Tech Term of the Week #7: Touchscreens

Touchscreens have always been used to provide a intuitive interface that any user can learn to use. Since the iPhone's release back in July of 2007, touchscreens has been more and more prevalent especially in the cellphone market, where keypad phones are now a rarity.

Now many of you might be wondering how this seemingly devil magic works and today hopefully I can explain them before my brain decides to stop functioning.

There are 3 general kinds of touchscreens, resistive, capacitive, and infrared.

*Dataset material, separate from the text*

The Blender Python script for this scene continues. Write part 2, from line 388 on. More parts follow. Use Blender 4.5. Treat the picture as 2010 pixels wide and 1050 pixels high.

Resistive touch screens work due to the pressure of you fingers making electrical contacts on the screen


As you can see from the picture a resistive touchscreen has two conductive layers separated by a minuscule gap. When you finger pushes on the screen the two membranes come into contact and a voltage can be detected by the screen controller and the x and y coordinates can be pinpointed by seeing where the voltage came from. These types of touchscreens were the first to be utilized in mass production, and are characterized by a slight squishiness of the screen. An example of a resistive screen is the Nintendo DS

The next and more recent type is capacitive touchscreens. Almost all modern touch screens use this technology for touch. Capacitive screens use the conductivity of you human flesh to detect motion. The actual scientific explanation is quite confusing and long so I'm going to skip it and give a gross oversimplification. Actually this is totally an excuse because I actually have no idea how it actually works down on the technical level


Basically a current is fed through a conductive panel. When you finger touches it it alters the flow of the current enough so that a receiving electrode can detect it. Based on where you touch the current will be different to the receiver and this is how the touch is detected. This technology can be used to detect multiple touches by having the receiver look for different patterns of the received current. The downside to this is that only conductive materials can be used as pointers, so for example if you had gloves, you could not use your laptop touchpad, your Apple scroll wheel, or your iPhone screen.

Last we have infrared touch screens. How this works is having a grid of infrared lights.



So you have at one end a row of diodes and at the other detectors. Same thing with the columns.
When you touch the screen you finger blocks the light from reaching the detector in both the x and the y axis. Using this information the controller can tell the device where the touch has occurred.







So these are the three main forms of touch screens with capacitive screens being most common followed by resistive and infrared. Hopefully this is explained  how you snazzy new cellphone can tell that you touched the take call button instead of hanging up on person on your phone.